今日から劇場版が始まったのは『天元突破グレンラガン』。昨年放送され絶大的な人気を得たガイナックスの痛快娯楽ロボットアニメだが、テレビ版はたったの全27話なのに急展開に次ぐ急展開、息つく暇のない熱血ドラマ。詰め込みに詰め込みまくって主人公シモンの成長譚をみっちり描いていただけに、さらに短くなる劇場版でどれだけ「グレンラガンらしさ」を出せるのか、要所要所切り貼りしただけの総集編になっていやしないかと観賞前は心配の方が強かった。同じガイナックスの『劇場版トップをねらえ!1&2』なんてまさにそうだし。

しかし今回のグレンの編集方法は『劇トップ』じゃなくて『新劇場版ヱヴァンゲリヲン』だった。『紅蓮篇』では4部構成だったテレビ版のうち2部までを再構成したと事前に聞いてはいて、確かに前半は1部の展開をきっちり編集。見せるべきところはたっぷり見せて、切るところはばっさりカットで、特に1部のクライマックスであるところの第8話「さらばダチ公」はほぼノーカットで見せてくれたのには好感。久しぶりのグレン観賞で忘れている部分が多くてもしっかりストーリーにのめりこめたし、「ダチ公」では話の展開をわかっているだけに余計に感涙させてもらった。

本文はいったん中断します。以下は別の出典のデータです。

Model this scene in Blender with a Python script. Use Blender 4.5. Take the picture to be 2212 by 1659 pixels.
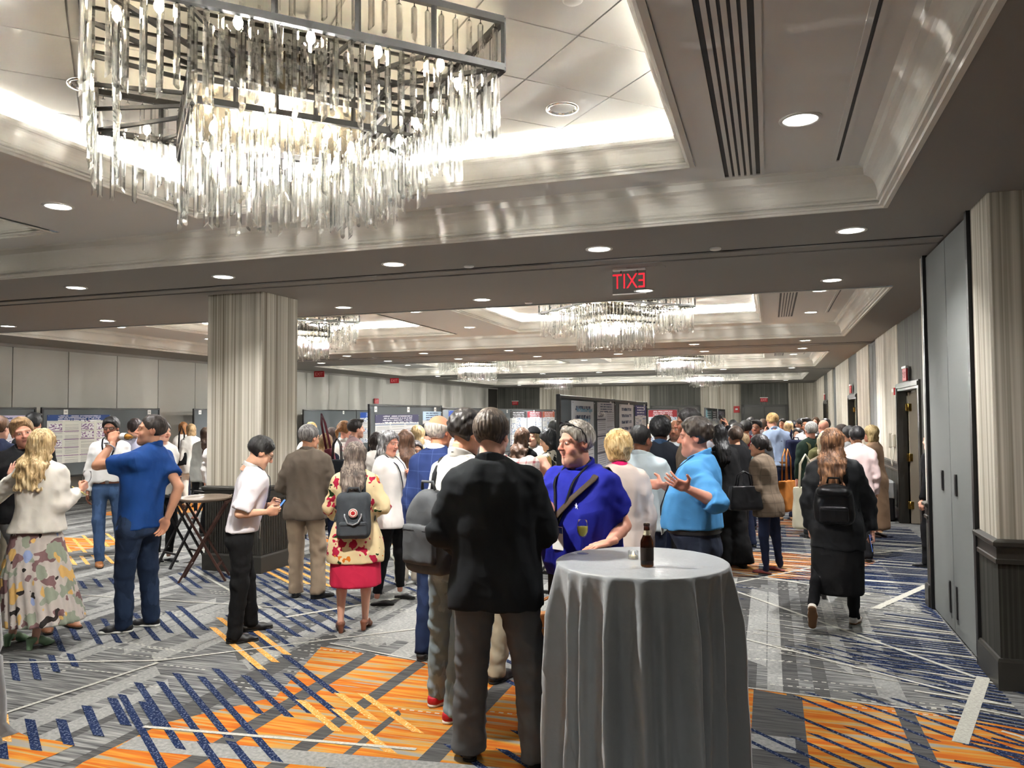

そして2部、いじいじシモンの展開もテレビ通りだなー、と思ってたら途中から見たことのない展開、聞いたことのないセリフに新メカまで!? 新規カットは編集上のつなぎ程度だと覚悟していたら、ラスト20分ほどはほぼ完全新規作画、大胆変更の超ストーリーに大変化を遂げていた。
これは、ネタバレしたらもったいないので詳しくは書かないが、ロボットアニメの王道的な……。スタッフがテレビ版でやりきれなかった部分を、良い形で映像できたんだと思う。グレンラガンはもちろんのこと、次第に影の薄くなってしまったヨーコだって劇場版では新たな活躍の場が設けられており、おそらくテレビ版を何度も楽しんでいた人ほどビックリするだろう。そして多くの人は『新劇ヱヴァ』クライマックスのようなカタルシスを感じられる、はず。『劇グレン』は決してただの切り貼りテレビアニメではなく、しっかりテレビ版同様、いやそれ以上の制作側の熱気が大画面から感じることができた。


グレンラガンは元々テレビ版でも迫力のあるロボアクションを描いてきたから大画面でも充分見ごたえがあるし、劇場版に際して加えられた新規カットはさらに圧巻の出来栄え。『新劇場版ヱヴァンゲリヲン』や『劇場版機動戦士Ζガンダム 星を継ぐ者』並の傑作総集編映画と言っても過言ではなし。テレビ版のファンなら、絶対に劇場で観ることをオススメする。